Records for processing:
-- Start --
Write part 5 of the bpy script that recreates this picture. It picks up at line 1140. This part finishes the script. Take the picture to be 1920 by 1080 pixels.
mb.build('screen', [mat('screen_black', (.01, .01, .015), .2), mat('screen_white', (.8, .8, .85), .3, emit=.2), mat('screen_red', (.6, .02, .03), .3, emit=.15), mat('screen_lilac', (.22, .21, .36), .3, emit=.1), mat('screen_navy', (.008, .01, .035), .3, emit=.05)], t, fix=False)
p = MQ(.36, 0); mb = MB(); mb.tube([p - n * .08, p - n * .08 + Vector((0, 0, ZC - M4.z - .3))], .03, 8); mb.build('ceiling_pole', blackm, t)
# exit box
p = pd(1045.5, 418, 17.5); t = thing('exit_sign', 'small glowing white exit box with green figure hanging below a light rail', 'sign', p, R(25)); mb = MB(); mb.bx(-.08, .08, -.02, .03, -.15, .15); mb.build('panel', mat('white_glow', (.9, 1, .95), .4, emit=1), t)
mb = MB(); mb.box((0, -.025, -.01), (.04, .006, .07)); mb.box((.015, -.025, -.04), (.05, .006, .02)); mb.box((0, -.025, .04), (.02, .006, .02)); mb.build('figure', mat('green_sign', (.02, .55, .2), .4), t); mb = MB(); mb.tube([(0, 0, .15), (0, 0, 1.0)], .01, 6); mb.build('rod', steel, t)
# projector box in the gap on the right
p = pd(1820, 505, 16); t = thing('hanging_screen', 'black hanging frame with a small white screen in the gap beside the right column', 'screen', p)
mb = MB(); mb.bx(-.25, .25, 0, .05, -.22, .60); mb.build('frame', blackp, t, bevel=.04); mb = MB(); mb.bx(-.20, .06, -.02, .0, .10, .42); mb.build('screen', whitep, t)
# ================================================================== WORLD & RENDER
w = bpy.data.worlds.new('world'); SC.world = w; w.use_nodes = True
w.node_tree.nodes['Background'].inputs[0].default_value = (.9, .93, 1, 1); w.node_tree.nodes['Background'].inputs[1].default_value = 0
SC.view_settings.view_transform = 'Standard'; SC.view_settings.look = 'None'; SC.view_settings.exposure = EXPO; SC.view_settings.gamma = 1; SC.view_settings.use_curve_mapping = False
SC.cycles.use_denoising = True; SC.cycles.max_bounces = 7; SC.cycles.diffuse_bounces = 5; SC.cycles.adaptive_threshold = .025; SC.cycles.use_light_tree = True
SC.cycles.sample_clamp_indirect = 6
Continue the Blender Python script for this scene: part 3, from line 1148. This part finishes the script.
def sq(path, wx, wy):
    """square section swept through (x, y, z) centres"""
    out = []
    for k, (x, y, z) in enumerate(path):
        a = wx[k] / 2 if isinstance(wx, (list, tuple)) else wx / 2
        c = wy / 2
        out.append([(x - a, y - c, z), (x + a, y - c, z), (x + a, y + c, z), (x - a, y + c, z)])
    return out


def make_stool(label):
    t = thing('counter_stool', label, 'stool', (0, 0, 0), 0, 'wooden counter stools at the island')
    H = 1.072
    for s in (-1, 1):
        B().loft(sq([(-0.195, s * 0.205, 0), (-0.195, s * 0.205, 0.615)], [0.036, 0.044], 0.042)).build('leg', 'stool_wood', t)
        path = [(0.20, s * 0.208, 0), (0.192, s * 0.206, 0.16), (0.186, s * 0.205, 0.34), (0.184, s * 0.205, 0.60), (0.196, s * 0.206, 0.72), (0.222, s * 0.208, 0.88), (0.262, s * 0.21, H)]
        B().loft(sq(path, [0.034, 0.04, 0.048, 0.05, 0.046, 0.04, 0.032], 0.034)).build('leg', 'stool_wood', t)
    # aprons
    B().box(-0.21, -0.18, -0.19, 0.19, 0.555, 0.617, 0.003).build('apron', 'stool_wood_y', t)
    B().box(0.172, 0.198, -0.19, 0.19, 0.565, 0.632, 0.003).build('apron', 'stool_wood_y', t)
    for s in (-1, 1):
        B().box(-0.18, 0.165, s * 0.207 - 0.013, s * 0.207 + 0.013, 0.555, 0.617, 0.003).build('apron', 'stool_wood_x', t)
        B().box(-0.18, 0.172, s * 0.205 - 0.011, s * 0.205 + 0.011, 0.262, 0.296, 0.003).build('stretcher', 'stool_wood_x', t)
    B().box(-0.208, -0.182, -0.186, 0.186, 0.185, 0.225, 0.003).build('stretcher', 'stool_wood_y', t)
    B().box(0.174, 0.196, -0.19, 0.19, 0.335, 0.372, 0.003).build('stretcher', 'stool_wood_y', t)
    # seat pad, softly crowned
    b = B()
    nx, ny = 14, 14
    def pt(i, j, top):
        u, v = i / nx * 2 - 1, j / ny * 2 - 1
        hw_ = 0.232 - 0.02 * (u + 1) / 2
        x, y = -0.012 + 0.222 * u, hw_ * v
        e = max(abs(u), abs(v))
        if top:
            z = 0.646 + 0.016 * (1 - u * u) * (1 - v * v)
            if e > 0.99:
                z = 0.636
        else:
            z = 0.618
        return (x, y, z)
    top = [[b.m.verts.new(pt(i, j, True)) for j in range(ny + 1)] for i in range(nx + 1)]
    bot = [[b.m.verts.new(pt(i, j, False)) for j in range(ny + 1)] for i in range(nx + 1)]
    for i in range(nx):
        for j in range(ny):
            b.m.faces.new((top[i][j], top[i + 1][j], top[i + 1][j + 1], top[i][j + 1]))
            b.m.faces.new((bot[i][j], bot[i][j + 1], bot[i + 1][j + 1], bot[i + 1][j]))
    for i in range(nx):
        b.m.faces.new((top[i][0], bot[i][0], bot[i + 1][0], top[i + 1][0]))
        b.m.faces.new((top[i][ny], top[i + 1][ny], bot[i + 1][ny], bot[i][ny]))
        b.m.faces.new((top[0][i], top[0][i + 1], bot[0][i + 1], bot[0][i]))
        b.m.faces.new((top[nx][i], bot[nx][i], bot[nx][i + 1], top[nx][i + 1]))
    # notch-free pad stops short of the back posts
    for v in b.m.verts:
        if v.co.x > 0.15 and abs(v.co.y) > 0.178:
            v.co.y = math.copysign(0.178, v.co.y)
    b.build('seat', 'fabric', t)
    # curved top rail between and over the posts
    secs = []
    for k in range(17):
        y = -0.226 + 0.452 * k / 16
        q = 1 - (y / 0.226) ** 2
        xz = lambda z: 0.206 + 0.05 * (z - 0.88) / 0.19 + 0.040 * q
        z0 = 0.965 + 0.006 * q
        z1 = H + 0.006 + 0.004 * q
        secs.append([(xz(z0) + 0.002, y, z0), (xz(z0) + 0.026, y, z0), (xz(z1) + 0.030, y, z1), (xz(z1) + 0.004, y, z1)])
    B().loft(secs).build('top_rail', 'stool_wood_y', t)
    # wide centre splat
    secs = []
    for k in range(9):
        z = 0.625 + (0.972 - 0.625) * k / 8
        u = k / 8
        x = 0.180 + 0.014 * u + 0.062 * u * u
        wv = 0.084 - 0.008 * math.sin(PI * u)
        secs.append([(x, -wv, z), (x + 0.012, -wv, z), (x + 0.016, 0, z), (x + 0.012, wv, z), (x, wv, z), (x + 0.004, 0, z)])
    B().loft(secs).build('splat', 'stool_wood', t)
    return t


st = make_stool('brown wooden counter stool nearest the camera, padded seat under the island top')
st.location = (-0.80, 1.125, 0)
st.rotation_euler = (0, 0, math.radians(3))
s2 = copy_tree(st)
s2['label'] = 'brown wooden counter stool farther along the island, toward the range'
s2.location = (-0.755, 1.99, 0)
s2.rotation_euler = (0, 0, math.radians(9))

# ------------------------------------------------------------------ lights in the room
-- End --
Copy the material above, line for line.

Complete answer:
Write part 5 of the bpy script that recreates this picture. It picks up at line 1140. This part finishes the script. Take the picture to be 1920 by 1080 pixels.
mb.build('screen', [mat('screen_black', (.01, .01, .015), .2), mat('screen_white', (.8, .8, .85), .3, emit=.2), mat('screen_red', (.6, .02, .03), .3, emit=.15), mat('screen_lilac', (.22, .21, .36), .3, emit=.1), mat('screen_navy', (.008, .01, .035), .3, emit=.05)], t, fix=False)
p = MQ(.36, 0); mb = MB(); mb.tube([p - n * .08, p - n * .08 + Vector((0, 0, ZC - M4.z - .3))], .03, 8); mb.build('ceiling_pole', blackm, t)
# exit box
p = pd(1045.5, 418, 17.5); t = thing('exit_sign', 'small glowing white exit box with green figure hanging below a light rail', 'sign', p, R(25)); mb = MB(); mb.bx(-.08, .08, -.02, .03, -.15, .15); mb.build('panel', mat('white_glow', (.9, 1, .95), .4, emit=1), t)
mb = MB(); mb.box((0, -.025, -.01), (.04, .006, .07)); mb.box((.015, -.025, -.04), (.05, .006, .02)); mb.box((0, -.025, .04), (.02, .006, .02)); mb.build('figure', mat('green_sign', (.02, .55, .2), .4), t); mb = MB(); mb.tube([(0, 0, .15), (0, 0, 1.0)], .01, 6); mb.build('rod', steel, t)
# projector box in the gap on the right
p = pd(1820, 505, 16); t = thing('hanging_screen', 'black hanging frame with a small white screen in the gap beside the right column', 'screen', p)
mb = MB(); mb.bx(-.25, .25, 0, .05, -.22, .60); mb.build('frame', blackp, t, bevel=.04); mb = MB(); mb.bx(-.20, .06, -.02, .0, .10, .42); mb.build('screen', whitep, t)
# ================================================================== WORLD & RENDER
w = bpy.data.worlds.new('world'); SC.world = w; w.use_nodes = True
w.node_tree.nodes['Background'].inputs[0].default_value = (.9, .93, 1, 1); w.node_tree.nodes['Background'].inputs[1].default_value = 0
SC.view_settings.view_transform = 'Standard'; SC.view_settings.look = 'None'; SC.view_settings.exposure = EXPO; SC.view_settings.gamma = 1; SC.view_settings.use_curve_mapping = False
SC.cycles.use_denoising = True; SC.cycles.max_bounces = 7; SC.cycles.diffuse_bounces = 5; SC.cycles.adaptive_threshold = .025; SC.cycles.use_light_tree = True
SC.cycles.sample_clamp_indirect = 6
Continue the Blender Python script for this scene: part 3, from line 1148. This part finishes the script.
def sq(path, wx, wy):
    """square section swept through (x, y, z) centres"""
    out = []
    for k, (x, y, z) in enumerate(path):
        a = wx[k] / 2 if isinstance(wx, (list, tuple)) else wx / 2
        c = wy / 2
        out.append([(x - a, y - c, z), (x + a, y - c, z), (x + a, y + c, z), (x - a, y + c, z)])
    return out


def make_stool(label):
    t = thing('counter_stool', label, 'stool', (0, 0, 0), 0, 'wooden counter stools at the island')
    H = 1.072
    for s in (-1, 1):
        B().loft(sq([(-0.195, s * 0.205, 0), (-0.195, s * 0.205, 0.615)], [0.036, 0.044], 0.042)).build('leg', 'stool_wood', t)
        path = [(0.20, s * 0.208, 0), (0.192, s * 0.206, 0.16), (0.186, s * 0.205, 0.34), (0.184, s * 0.205, 0.60), (0.196, s * 0.206, 0.72), (0.222, s * 0.208, 0.88), (0.262, s * 0.21, H)]
        B().loft(sq(path, [0.034, 0.04, 0.048, 0.05, 0.046, 0.04, 0.032], 0.034)).build('leg', 'stool_wood', t)
    # aprons
    B().box(-0.21, -0.18, -0.19, 0.19, 0.555, 0.617, 0.003).build('apron', 'stool_wood_y', t)
    B().box(0.172, 0.198, -0.19, 0.19, 0.565, 0.632, 0.003).build('apron', 'stool_wood_y', t)
    for s in (-1, 1):
        B().box(-0.18, 0.165, s * 0.207 - 0.013, s * 0.207 + 0.013, 0.555, 0.617, 0.003).build('apron', 'stool_wood_x', t)
        B().box(-0.18, 0.172, s * 0.205 - 0.011, s * 0.205 + 0.011, 0.262, 0.296, 0.003).build('stretcher', 'stool_wood_x', t)
    B().box(-0.208, -0.182, -0.186, 0.186, 0.185, 0.225, 0.003).build('stretcher', 'stool_wood_y', t)
    B().box(0.174, 0.196, -0.19, 0.19, 0.335, 0.372, 0.003).build('stretcher', 'stool_wood_y', t)
    # seat pad, softly crowned
    b = B()
    nx, ny = 14, 14
    def pt(i, j, top):
        u, v = i / nx * 2 - 1, j / ny * 2 - 1
        hw_ = 0.232 - 0.02 * (u + 1) / 2
        x, y = -0.012 + 0.222 * u, hw_ * v
        e = max(abs(u), abs(v))
        if top:
            z = 0.646 + 0.016 * (1 - u * u) * (1 - v * v)
            if e > 0.99:
                z = 0.636
        else:
            z = 0.618
        return (x, y, z)
    top = [[b.m.verts.new(pt(i, j, True)) for j in range(ny + 1)] for i in range(nx + 1)]
    bot = [[b.m.verts.new(pt(i, j, False)) for j in range(ny + 1)] for i in range(nx + 1)]
    for i in range(nx):
        for j in range(ny):
            b.m.faces.new((top[i][j], top[i + 1][j], top[i + 1][j + 1], top[i][j + 1]))
            b.m.faces.new((bot[i][j], bot[i][j + 1], bot[i + 1][j + 1], bot[i + 1][j]))
    for i in range(nx):
        b.m.faces.new((top[i][0], bot[i][0], bot[i + 1][0], top[i + 1][0]))
        b.m.faces.new((top[i][ny], top[i + 1][ny], bot[i + 1][ny], bot[i][ny]))
        b.m.faces.new((top[0][i], top[0][i + 1], bot[0][i + 1], bot[0][i]))
        b.m.faces.new((top[nx][i], bot[nx][i], bot[nx][i + 1], top[nx][i + 1]))
    # notch-free pad stops short of the back posts
    for v in b.m.verts:
        if v.co.x > 0.15 and abs(v.co.y) > 0.178:
            v.co.y = math.copysign(0.178, v.co.y)
    b.build('seat', 'fabric', t)
    # curved top rail between and over the posts
    secs = []
    for k in range(17):
        y = -0.226 + 0.452 * k / 16
        q = 1 - (y / 0.226) ** 2
        xz = lambda z: 0.206 + 0.05 * (z - 0.88) / 0.19 + 0.040 * q
        z0 = 0.965 + 0.006 * q
        z1 = H + 0.006 + 0.004 * q
        secs.append([(xz(z0) + 0.002, y, z0), (xz(z0) + 0.026, y, z0), (xz(z1) + 0.030, y, z1), (xz(z1) + 0.004, y, z1)])
    B().loft(secs).build('top_rail', 'stool_wood_y', t)
    # wide centre splat
    secs = []
    for k in range(9):
        z = 0.625 + (0.972 - 0.625) * k / 8
        u = k / 8
        x = 0.180 + 0.014 * u + 0.062 * u * u
        wv = 0.084 - 0.008 * math.sin(PI * u)
        secs.append([(x, -wv, z), (x + 0.012, -wv, z), (x + 0.016, 0, z), (x + 0.012, wv, z), (x, wv, z), (x + 0.004, 0, z)])
    B().loft(secs).build('splat', 'stool_wood', t)
    return t


st = make_stool('brown wooden counter stool nearest the camera, padded seat under the island top')
st.location = (-0.80, 1.125, 0)
st.rotation_euler = (0, 0, math.radians(3))
s2 = copy_tree(st)
s2['label'] = 'brown wooden counter stool farther along the island, toward the range'
s2.location = (-0.755, 1.99, 0)
s2.rotation_euler = (0, 0, math.radians(9))

# ------------------------------------------------------------------ lights in the room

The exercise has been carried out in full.